Saturday, 26 September 2009

A Quiet Day on Twitter

One of the Tweets today observed that it was all very quiet. This prompted the following observations. I know I am now a senior citizen because every so often I have to resist the temptation of starting a sentence with the words, ‘in the fifties...’ I am afraid I look back on those rather bleak times with great affection, even though I didn’t fully appreciate what it meant for me i.e., practically no chance of higher education or a job that required the use of a brain. Such was the lot of many of us Secondary Mod types. (That explains a few shoulder chips I hear you say). With school being a bit predictable many of us tried to specialise in technical matters. Chemistry sets were all the rage, mainly with a view to making smells and bangs, while Amateur Radio was another. It was this latter interest that I devoted some time to. Living right in the middle of a town my parents preferred Rediffusion whereby top quality sound from the Home Service, the Light Programme and Radio Three was piped into our home, which happened to be a pub. I mention this as reliable reception was essential for the big fight nights when the bars would be full to hear Freddie Mills, or one of the other boxing heroes of the day, do the distance to a usually bloody victory. With trolley bus cables and four sets of traffic lights conventional radios would deliver programmes through a haze of interference.

My main ambition was of course to get tuned into some of the radio stations coming from Europe. Radio Luxembourg was the main target because from the mid-fifties it was picking up on youth culture and playing records which would never get to the BBC’s limited popular music coverage. True Ham ( Amateur) Radio was all about , men, and they almost usually were, building transmitters and communicating with people all over the world by means of the short wave frequency. This was rather ‘hit and miss’ as atmospheric conditions and the randomness of the ionosphere would determine whether or not another enthusiast would be contacted. At the centre of this pastime for me was the magazine ‘Practical Wireless’ which contained many advertisements for radios you could build from kits. The one I bought looked good but even my science teacher could not get it to work. I soon went off the idea of amateur radio when I learnt that I not only had to pass an exam but under the then licensing laws the only conversations permitted were with regard to the technical details of the respective sets involved and other spoddy type info. When I was able to buy old valve sets from auctions, Radio Luxembourg and Voice of America, as well as the American Forces Network, soon replaced the BBC as I was able to tune into jazz programmes beyond my limited knowledge. This was achieved by climbing over the pub roof and putting up a hundred feet of aerial wire. I never did tell my parents. In 1961 we moved to the Kent coast where the reception was astounding compared with that at the pub. I even caught JFK live when he broadcast to the world setting out his brinkmanship policy over Cuba: a tad worrying at the time.

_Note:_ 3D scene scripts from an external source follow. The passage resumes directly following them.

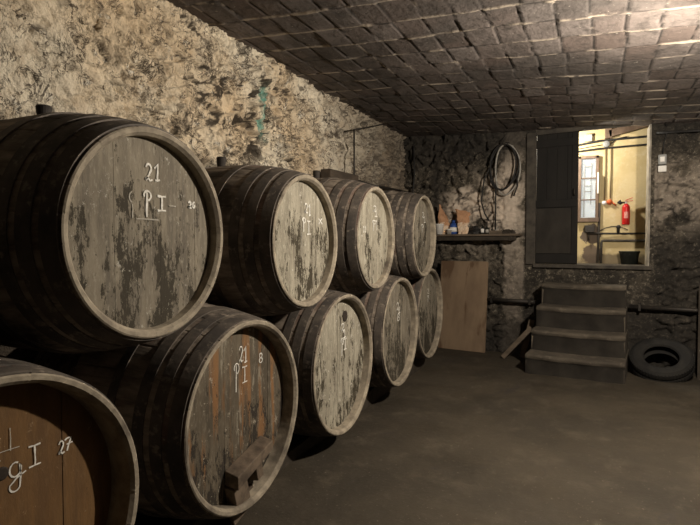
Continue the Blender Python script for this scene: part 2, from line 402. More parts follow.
patch = sstep(0.40, 0.60, fbm(U*1.5, V*1.7, 58, 3))
dirt_shade = np.clip(sstep(0.72, 0.82, sp)*(0.12+0.88*patch*rough_amt)*sstep(0.35, 0.5, dn) + sstep(0.76, 0.86, sp2)*(0.3+0.6*patch*rough_amt)*sstep(0.40, 0.6, fbm(U*4, V*4, 61)) \
    + np.maximum(crack, 0.6*gcrack*pm)*rough_amt*sstep(0.45, 0.6, dn)*0.6 + fold*sstep(0.4, 0.6, fbm(U*5, V*5, 66))*0.6, 0, 0.95)*(1-0.85*plaster)
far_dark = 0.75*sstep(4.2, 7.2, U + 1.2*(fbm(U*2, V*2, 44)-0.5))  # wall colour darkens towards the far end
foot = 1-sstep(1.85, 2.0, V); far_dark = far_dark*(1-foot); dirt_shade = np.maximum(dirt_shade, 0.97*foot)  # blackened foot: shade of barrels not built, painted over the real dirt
green = 0.95*np.exp(-((U-3.83-0.06*fbm(V*3, V*2, 2))/0.045)**2)*sstep(2.36, 2.5, V)*(1-sstep(2.80, 2.95, V))*sstep(0.3, 0.55, fbm(U*18, V*9, 7))
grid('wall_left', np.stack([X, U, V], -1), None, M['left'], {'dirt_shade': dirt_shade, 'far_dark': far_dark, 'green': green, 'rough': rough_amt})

# back wall: rubble with door opening; u runs along world x
xs = np.unique(np.concatenate([np.linspace(-2.85, -0.68, 140), np.linspace(-0.68, 0.64, 70), np.linspace(0.64, 2.6, 125), np.linspace(2.62, XR+0.1, 30)]))
zs = np.unique(np.concatenate([np.linspace(-0.05, 1.235, 80), np.linspace(1.235, 3.25, 130)]))
U, V = np.meshgrid(xs, zs, indexing='ij')
wu = U + 0.10*(fbm(U*4, V*4, 13)-0.5); wv = V + 0.08*(fbm(U*4+9, V*4, 14)-0.5)
wu = wu + 0.05*(fbm(U*13, V*13, 16)-0.5); wv = wv + 0.05*(fbm(U*13, V*13+4, 17)-0.5)
f1, f2, cid, cx, cy = worley(wu*4.6, wv*8.5, 111)
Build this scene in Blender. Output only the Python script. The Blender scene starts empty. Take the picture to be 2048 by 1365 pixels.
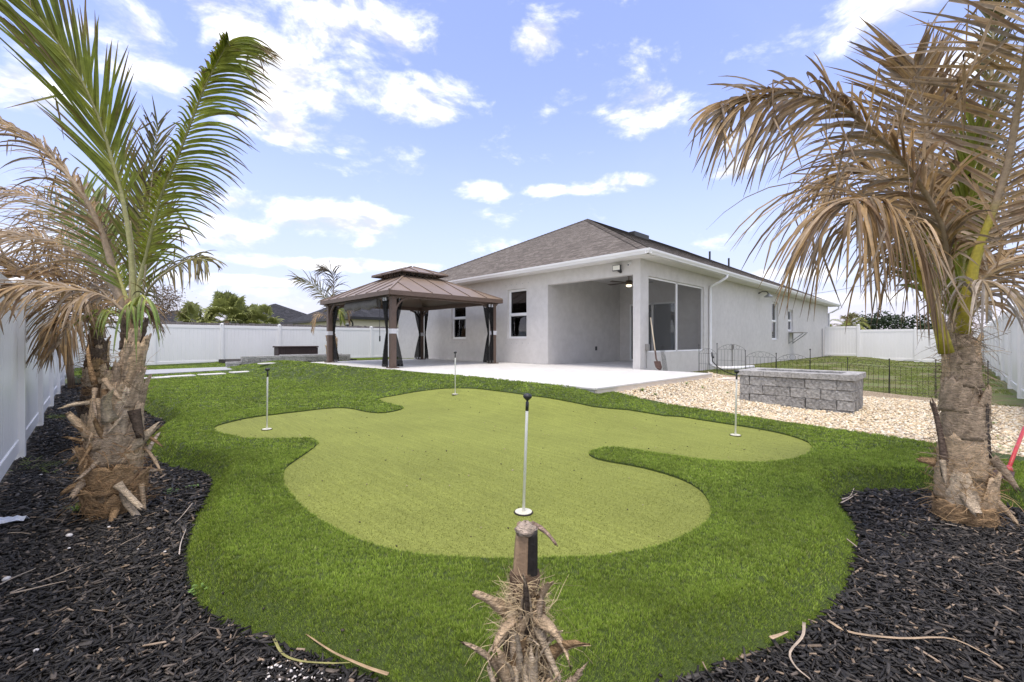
import bpy, bmesh, math, random
import numpy as np
from mathutils import Vector, Matrix, Euler
from mathutils.geometry import delaunay_2d_cdt
from mathutils import noise as mnoise
R = math.radians
rng = random.Random(7)
nr = np.random.default_rng(11)
SC = bpy.context.scene
COL = SC.collection

# ------------------------------------------------------------------ data
MULCH_EDGE=[(-0.22,17.35),(0.15,14.14),(0.55,10.96),(0.78,8.91),(0.83,8.21),(0.68,7.78),(0.5,7.24),(0.45,6.56),(0.48,5.84),(0.59,5.33),(0.73,4.96),(0.79,4.65),(0.66,4.21),(0.51,3.72),(0.41,3.29),(0.36,3),(0.35,2.73),(0.36,2.45),(0.43,2.21),(0.53,1.99),(0.62,1.78),(0.7,1.59),(0.77,1.42),(0.82,1.27),(0.89,1.1),(1,0.97),(1.13,0.87),(1.31,0.8),(1.48,0.74),(1.71,0.65),(1.95,0.55),(2.15,0.47),(2.44,0.42),(2.82,0.4),(3.23,0.42),(3.62,0.48),(3.9,0.57),(4.1,0.64),(4.33,0.65),(4.59,0.55),(4.86,0.36),(4.98,0.15),(4.93,-0.1),(4.89,-0.32)]
GREEN=[(1.09,6.47),(1.16,6.71),(1.28,6.83),(1.62,7.07),(2.01,7.11),(2.4,7.18),(2.71,7.25),(2.99,7.2),(3.09,6.97),(3.1,6.63),(3.14,6.3),(3.29,6.18),(3.58,6.3),(3.75,6.46),(3.81,6.7),(3.79,7.08),(3.83,7.47),(3.92,7.74),(4.11,7.88),(4.48,7.59),(4.73,7.11),(4.86,6.71),(4.97,6.16),(4.99,5.82),(5.01,5.41),(5.01,5.06),(4.99,4.63),(5.01,4.28),(5.07,3.92),(5.18,3.56),(5.64,3.25),(5.99,2.87),(5.97,2.35),(5.97,1.9),(5.9,1.47),(5.7,1.19),(5.46,1.08),(5.12,1.05),(4.74,1.08),(4.44,1.2),(4.21,1.39),(4.06,1.6),(4,1.92),(3.96,2.29),(3.92,2.5),(3.79,2.6),(3.59,2.59),(3.48,2.52),(3.41,2.34),(3.46,1.99),(3.43,1.75),(3.38,1.57),(3.29,1.41),(3.16,1.28),(3,1.18),(2.81,1.09),(2.62,1.07),(2.44,1.09),(2.25,1.12),(2.09,1.18),(1.88,1.29),(1.68,1.46),(1.49,1.62),(1.31,1.81),(1.18,1.98),(1.08,2.22),(1.03,2.48),(1,2.79),(1.01,3.19),(1.05,3.58),(1.12,3.85),(1.2,4.07),(1.29,4.21),(1.5,4.48),(1.75,4.82),(1.81,4.98),(1.8,5.18),(1.69,5.27),(1.48,5.41),(1.33,5.53),(1.24,5.66),(1.17,5.91),(1.09,6.16)]
PINS=[(2.01,1.97),(1.58,6.04),(5.45,1.85),(4.69,6.31)]
CLOUDS=[(1.1582,0.5907,0.1591,0.0639),(1.2917,0.4952,0.1234,0.068),(1.0537,0.5015,0.133,0.0459),(1.5025,0.466,0.0786,0.0611),(1.4008,0.5648,0.1002,0.0266),(1.2552,0.4029,0.1122,0.0276),(1.2365,0.2516,0.172,0.0387),(1.3688,0.2106,0.0951,0.0313),(0.858,0.3342,0.0689,0.0203),(0.7375,0.334,0.0513,0.0122),(0.5823,0.3372,0.0773,0.0198),(0.4945,0.4647,0.0861,0.0411),(0.7546,0.6013,0.0549,0.0321),(0.0996,0.5201,0.1144,0.045),(0.0129,0.4342,0.0689,0.0393),(1.2077,0.1617,0.2197,0.0133),(1.3605,0.1188,0.0961,0.0086),(0.2169,0.1263,0.0969,0.0151),(0.3372,0.3357,0.0316,0.0119),(1.6383,0.3625,0.0605,0.0332),(1.6536,0.1669,0.0528,0.0293),(0.1412,0.0747,0.0989,0.0099),(0.9991,0.4717,0.0671,0.0177),(1.1783,0.3881,0.0251,0.0091)]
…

So it is with this background that I came to the internet, e-mail, blogging and Twitter. It really is a system of communication which far, far, exceeds our smoggy ambitions of the fifties. Political action was all to do with leaflets and pamphlets laboriously produced by means of a stencil and a hand cranked Gestetner. If there was a bit of money then you might be able to get a professional printer to run some leaflets off. In my part of the world there was a firm run by a Quaker family so the regional CND was greatly indebted to them. Letters to the editor l seem rather quaint now. We did toy with the idea of a pirate radio outside the three mile limit but transmitters, not to mention boats, were well beyond our teenage means or abilities.

By way of contrast I can now be in contact with like minded people all over the world should I care to put in the effort. I can play my part in the dissemination of information and receive as much as I want in return. I can achieve through Skype what radio hams could not do within the technology and licence terms of their day. This is why Twitter and the like is so important to small businesses, environmental campaigning and why the boundaries between town and country can be crossed with ease. It also means that the coming generations of elderly people need never be lonely as long as they can log on and take part. It also means that those who are oppressed by their rulers will always find ways of getting the facts through to the wider world, which will eventually become a ‘global village’ ( see www.marshallmcluhan.com/ ), if we can sustain it. I think it was G.K.Chesterton who said that the village was the highest form of civilisation. To get a global village is surely a worthy aim. Ghandi would probably say, as he did of western civilisation, ‘Now that would be a good idea’.